Dayforce (DAY) director’s stake cashed out in $70.00-per-share merger
Rhea-AI Filing Summary
Dayforce, Inc. director Thomas M. Hagerty reported the disposition of his Dayforce common stock and stock options in connection with the company’s merger into Dayforce Bidco, LLC. At the merger’s effective time, each issued and outstanding share of Dayforce common stock was canceled and converted into the right to receive $70.00 per share in cash.
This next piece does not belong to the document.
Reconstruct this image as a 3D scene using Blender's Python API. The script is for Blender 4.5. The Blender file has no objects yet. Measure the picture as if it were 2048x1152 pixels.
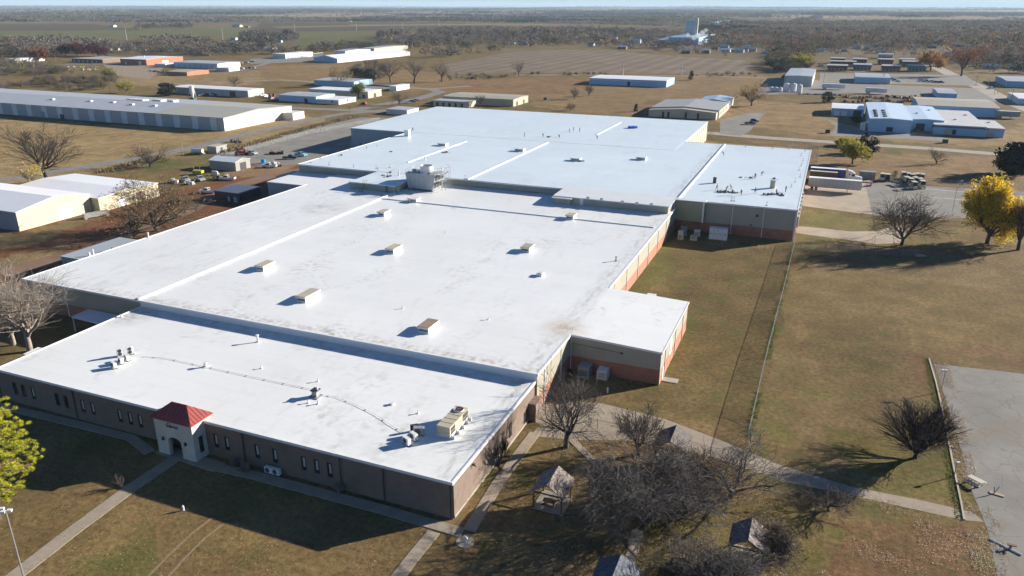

Vested and unvested restricted stock units were converted into cash based on this $70.00 per share Merger Consideration. Certain shares were held indirectly by a trust for the benefit of funds affiliated with Thomas H. Lee Partners. Vested stock options with exercise prices at or above $70.00 were canceled for no consideration, leaving no derivative securities or common shares reported as beneficially owned after the transaction.
Positive
- None.
Negative
- None.
Insider Trade Summary
| Type | Security | Shares | Price | Value |
|---|---|---|---|---|
| Disposition | Options (Right to Purchase) | 11,609 | $0.00 | -- |
| Disposition | Options (Right to Purchase) | 6,803 | $0.00 | -- |
| Disposition | Common Stock | 72,245 | $70.00 | $5.06M |
| Disposition | Common Stock | 2,798 | $0.00 | -- |
| Disposition | Common Stock | 84,235 | $70.00 | $5.90M |
Footnotes (1)
- The securities were disposed of in connection with the consummation of the transactions contemplated by the Agreement and Plan of Merger dated as of August 20, 2025 (the "Merger Agreement"), by and among Dayforce, Inc. ("Issuer"), Dayforce Bidco, LLC (formerly known as Dawn Bidco, LLC) ("Parent"), and Dawn Acquisition Merger Sub, Inc., a wholly owned subsidiary of Parent ("Merger Sub"), pursuant to which Merger Sub merged with and into Issuer on February 4, 2026, with Issuer continuing after the merger as a wholly owned subsidiary of Parent (the effective time of such merger, the "Effective Time"). Pursuant to the Merger Agreement, at the Effective Time, (i) each issued and outstanding share of common stock ("Common Stock") of the Issuer was canceled and converted automatically into the right to receive an amount in cash equal to $70.00 per share of Common Stock (the "Merger Consideration"), and (ii) each vested but unsettled restricted stock unit ("RSU") was canceled and converted automatically into the right to receive an amount in cash equal to the Merger Consideration multiplied by the number of shares of Common Stock subject to the vested but unsettled RSU as of immediately prior to the Effective Time. Pursuant to the Merger Agreement, at the Effective Time, each outstanding RSU that was unvested immediately prior to the Effective Time fully vested and converted automatically into the right to receive an amount in cash equal to the number of shares subject to the RSUs multiplied by the Merger Consideration. The shares are held for the benefit of certain funds (the "THL Funds") affiliated with Thomas H. Lee Partners, L.P. ("THL Partners") pursuant to the operative agreements among the THL Funds. Mr. Hagerty is a Managing Director of THL Partners. Pursuant to the Merger Agreement, each vested stock option with a per share price that was equal to or greater than the Merger Consideration, as of the Effective Time, was canceled for no consideration.